Entries taken from a collection –
************

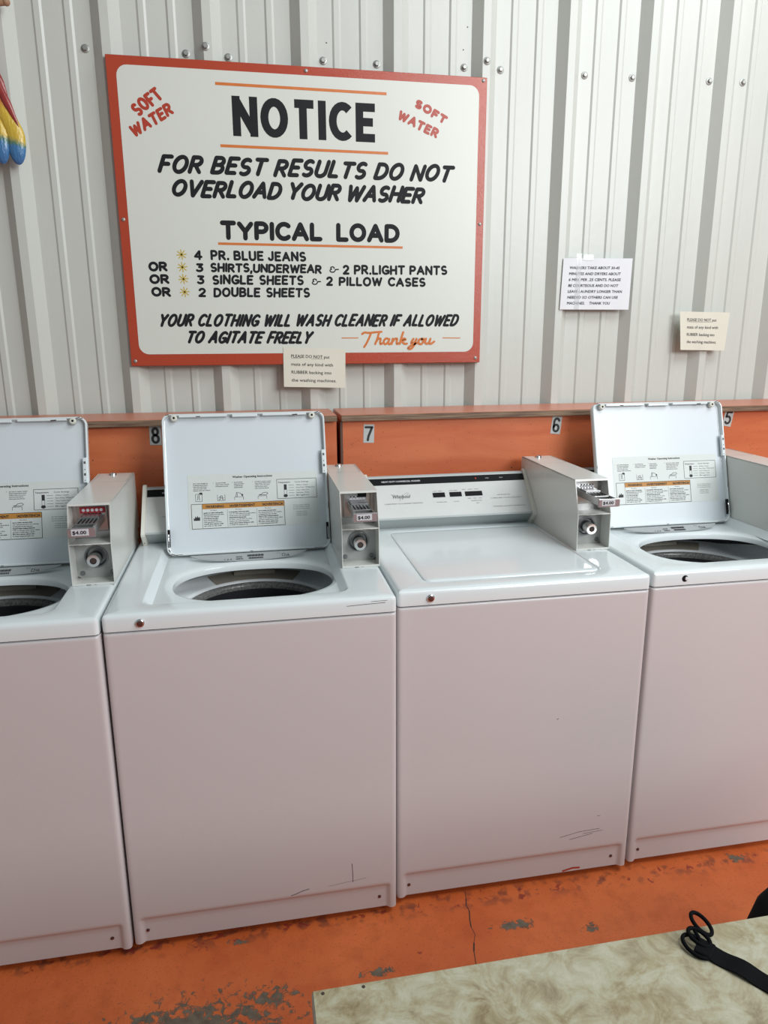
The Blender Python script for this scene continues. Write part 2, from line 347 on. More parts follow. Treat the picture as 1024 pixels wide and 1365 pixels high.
def ribbon(mb, pts, w, T, caps=True):
    """flat painted stroke: pts in glyph space, T maps glyph space to 3-D, w = half width in metres"""
    P = [T(x, y) for x, y in pts]; n = len(P)
    if n < 2: return
    closed = (P[0]-P[-1]).length < 1e-6
    if not caps and n == 2 and w > .01:          # square brush ends on the big capitals
        t = (P[1]-P[0]).normalized()
        if abs(t.x) < .2: P = [P[0]-t*w, P[1]+t*w]
        elif abs(t.z) < .2: P = [P[0], P[1]+t*w*.6]
    vs = []
    for i in range(n):
        a = P[i-1] if i else (P[-2] if closed else P[0]); b = P[i+1] if i < n-1 else (P[1] if closed else P[-1])
        t = (b-a).normalized(); nrm = Vector((-t.z, 0, t.x)); vs += [P[i]+nrm*w, P[i]-nrm*w]
    mb.add(vs, [(2*i, 2*i+1, 2*i+3, 2*i+2) for i in range(n-1)])
    if caps and not closed:
        for c_ in (P[0], P[-1]): mb.add([c_+Vector((w*cos(k*PI/4+.4), .00005, w*sin(k*PI/4+.4))) for k in range(8)], [tuple(range(8))])
def lettering(text, LB, RB, LT, y, w, gap=.24, space=.48, name='lettering', material='paint_black', parent=None, wob=0.0, caps=True):
    adv = []; x = 0; yo = [0]
    for ch in text:
        if ch == ' ': x += space; continue
        adv.append((ch, x)); x += G[ch][0]+gap
    tot = x-gap; mb = MB(); rnd = random.Random(len(text)*7)
    LB, RB, LT = [Vector((p[0], 0, p[1])) for p in (LB, RB, LT)]
    ins = w
    U_ = (RB-LB); V_ = (LT-LB); h = V_.length
    Vn = V_.normalized(); Un = U_.normalized()
    for ch, ox in adv:
        dj = rnd.uniform(-wob, wob)*h; sc = 1+rnd.uniform(-wob, wob)
        def T(gx, gy, ox=ox, dj=dj, sc=sc, k_=len(mb.v)):
            p = LB+Un*(ins+(U_.length-2*ins)*((ox+gx)/tot))+Vn*(ins+(h*sc-2*ins)*gy+dj); return Vector((p.x, y-yo[0], p.z))
        for st in G[ch][1]: yo[0] = (yo[0]+.00002) % .00014; ribbon(mb, st, w, T, caps)
    return solo(name, mb, material, parent, smooth=0)

TXT = {}
def textgeo(s):
    if s not in TXT:
        c_ = bpy.data.curves.new('t', 'FONT'); c_.body = s; c_.size = 1; c_.resolution_u = 2
        o = bpy.data.objects.new('t', c_); COL.objects.link(o)
        dg = bpy.context.evaluated_depsgraph_get(); me = bpy.data.meshes.new_from_object(o.evaluated_get(dg))
        vs = [v.co.copy() for v in me.vertices]; fs = [tuple(p.vertices) for p in me.polygons]
        bpy.data.objects.remove(o); bpy.data.curves.remove(c_); bpy.data.meshes.remove(me)
        x0 = min(v.x for v in vs); x1 = max(v.x for v in vs); TXT[s] = ([(v.x-x0, v.y) for v in vs], fs, x1-x0)
    return TXT[s]
def print_text(mb, s, T, x, z, h, w=None, shear=0.0, bold=0.0):
    """printed text: cap height h, optional width w, in the plane T(x,z)"""
    vs, fs, wid = textgeo(s); k = h/0.70; kx = (w/wid) if w else k
    offs = [(0, 0)] if not bold else [(-bold, 0), (bold, 0), (0, bold), (0, -bold)]
    for i, (dx, dz) in enumerate(offs):
        mb.add([T(x+a*kx+b*k*shear+dx, z+b*k+dz, i*.00001) for a, b in vs], fs)
def rectp(mb, T, x0, z0, x1, z1, d=0): mb.add([T(x0, z0, d), T(x1, z0, d), T(x1, z1, d), T(x0, z1, d)], [(0, 1, 2, 3)])
def linep(mb, T, pts, w, d=0):
    for (a, b), (c_, e) in zip(pts, pts[1:]):
        t = Vector((c_-a, e-b)); L = t.length or 1; nx, nz = -t.y/L*w, t.x/L*w
        mb.add([T(a+nx, b+nz, d), T(a-nx, b-nz, d), T(c_-nx, e-nz, d), T(c_+nx, e+nz, d)], [(0, 1, 2, 3)])
def framep(mb, T, x0, z0, x1, z1, w): linep(mb, T, [(x0, z0), (x1, z0), (x1, z1), (x0, z1), (x0, z0)], w)
def FY(y): return lambda a, b, d=0: Vector((a, y-d, b))
def rrect(x0, z0, x1, z1, r, n=6):
    out = []
    for cx, cz, a0 in ((x1-r, z0+r, -90), (x1-r, z1-r, 0), (x0+r, z1-r, 90), (x0+r, z0+r, 180)):
        out += [(cx+r*cos(math.radians(a0+90*k/n)), cz+r*sin(math.radians(a0+90*k/n))) for k in range(n+1)]
    return out

# ------------------------------------------------------------------ setting
FZ = -0.022
mb = MB()
mb.box((-6, -6, FZ-.1), (8, 1.06, FZ)); solo('floor', mb, 'floor', kind='structure')
mb = MB(); mb.box((-4.0, 1.012, FZ), (5.5, 1.06, 3.6))
wall = solo('wall_back', mb, 'wall', kind='structure')
PIT = .302; C0 = -.035; YP = .997; YC = .963; PW = 3*PIT
def panel(mb):
    pr = []
    for k in range(3):
        c_ = k*PIT
        pr += [(c_-.030, YP), (c_, YC), (c_+.026, YC), (c_+.056, YP)]
        for q in (.105, .193): pr += [(c_+q, YP), (c_+q+.006, YP-.0045), (c_+q+.022, YP-.0045), (c_+q+.029, YP)]
    pr.append((PW-.030, YP)); pr.append((PW-.0004, YC-.0))
    # lap lip: this sheet ends on the next sheet's crest, 1 mm proud of it
    zs = [FZ, 3.6]
    vs = [(x, y, z) for z in zs for x, y in pr]; n = len(pr)
    mb.add(vs, [(i, i+1, n+i+1, n+i) for i in range(n-1)])
    mb.add([(pr[-1][0], pr[-1][1], z) for z in zs]+[(pr[-1][0], pr[-1][1]+.012, z) for z in zs], [(0, 2, 3, 1)])
for k in range(-4, 6):
    part('panel', 'wallpanel', panel, 'wall', wall, loc=(C0+k*PW+2*PIT+.0008*0, 0, 0), smooth=0)
def wscrew(mb):
    mb.lathe([(.0125, 0), (.0122, .0018), (.009, .0032)], 20, axis=(0, -1, 0))
    mb.lathe([(.0078, .003), (.0078, .0085), (.006, .010)], 6, axis=(0, -1, 0))
for i, (x, z) in enumerate([(-.089, 2.369), (.211, 2.372), (.273, 2.385), (.341, 2.369), (.643, 2.377), (.82, 2.377), (1.119, 2.384), (1.188, 2.397), (1.247, 2.384), (1.553, 2.384), (1.732, 2.386), (2.032, 2.391), (2.166, 2.394), (-.39, 2.37), (2.335, 2.397), (-.69, 2.37)]):
    # seat the screw on the corrugation below it
    u = (x-C0) % PIT; y = YC if u < .026 else (YC+(u-.026)/.03*(YP-YC) if u < .056 else (YP-(u-(PIT-.03))/.03*(YP-YC) if u > PIT-.03 else YP))
    for q in (.105, .193):
        if q-.005 < u < q+.034: y = YP-.0045
    o = part('screw', 'wallscrew', wscrew, 'screw', wall, loc=(x, y+.0003, z))

for x, z in ((.01, 2.44), (1.115, 2.437), (1.128, 2.505), (.655, 2.43)):
    part('nail_hole', 'nailhole', lambda mb: mb.lathe([(.0022, 0), (.002, .0004)], 10, axis=(0, -1, 0)), 'rust', wall, loc=(x, YP-.0002 if x != 1.128 else YP-.0002, z))
# ------------------------------------------------------------------ plumbing chase behind the machines
def chase(x0, x1, label, trim):
    t = thing('plumbing_chase', label, 'wooden chase', ((x0+x1)/2, .85, FZ)); L = (x1-x0)/2; b = -FZ
    mb = MB(); mb.box((-L, -.113, 1.237+b), (L, .112, 1.2575+b), .002); mb2 = MB()
    solo('top_board', mb, 'orangetop', t)
    mb = MB(); mb.box((-L, -.1175, 1.2365+b), (L, -.113, 1.2565+b), .0015); solo('plywood_edge', mb, 'plyedge', t, label='bare brown plywood edge')
    mb = MB(); mb.box((-L, -.098, 0), (L, -.08, 1.237+b)); solo('front_panel', mb, 'orangewood', t)
    for sx in (-1, 1):
        mb = MB(); mb.box((sx*L, -.08, 0), (sx*(L-.018), .11, 1.237+b)); solo('end_panel', mb, 'orangewood', t)
    if trim:
        mb = MB(); mb.box((-L-.002, -.101, 0), (-L+.006, -.096, 1.236+b)); solo('corner_trim', mb, 'orange_trim', t)
    return t
chase(-1.75, .634, 'orange painted plywood chase with brown top edge, left section behind machines under number 8', False)
chase(.648, 3.2, 'orange painted plywood chase with brown top edge, right section carrying numbers 7, 6 and 5', True)

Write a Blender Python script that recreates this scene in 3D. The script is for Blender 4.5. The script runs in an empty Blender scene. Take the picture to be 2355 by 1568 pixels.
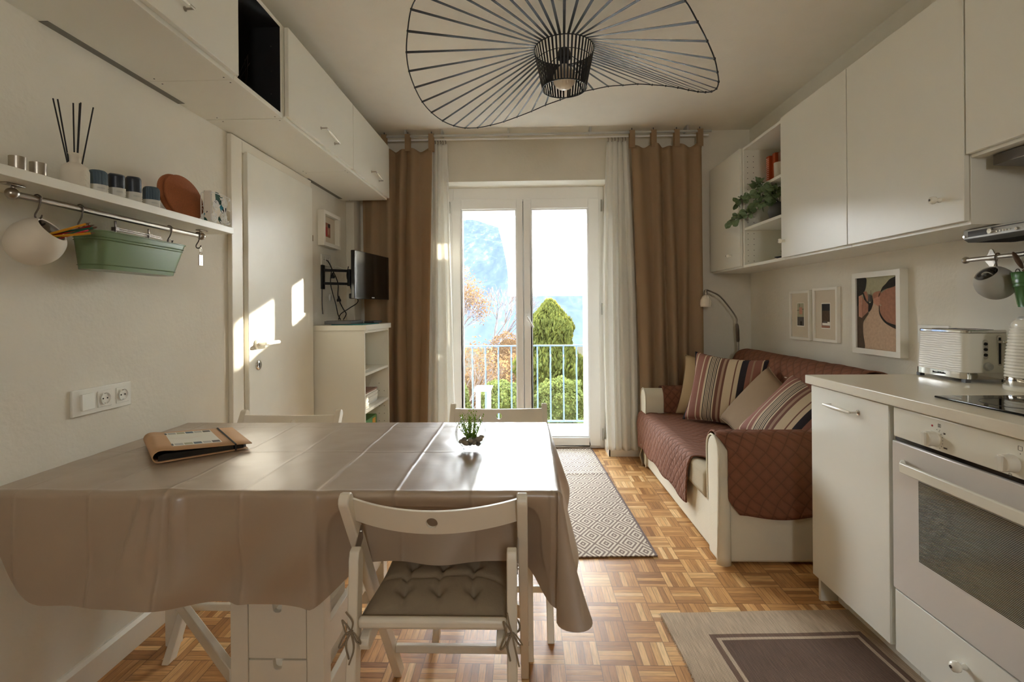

************

TASK BRIEF – Look through the data and show every line containing "Blender".

RESULT OF THE EXERCISE –
The Blender Python script for this scene continues. Write part 2, from line 347 on. More parts follow. Treat the picture as 1024 pixels wide and 1365 pixels high.
Write a Blender Python script that recreates this scene in 3D. The script is for Blender 4.5. The script runs in an empty Blender scene. Take the picture to be 2355 by 1568 pixels.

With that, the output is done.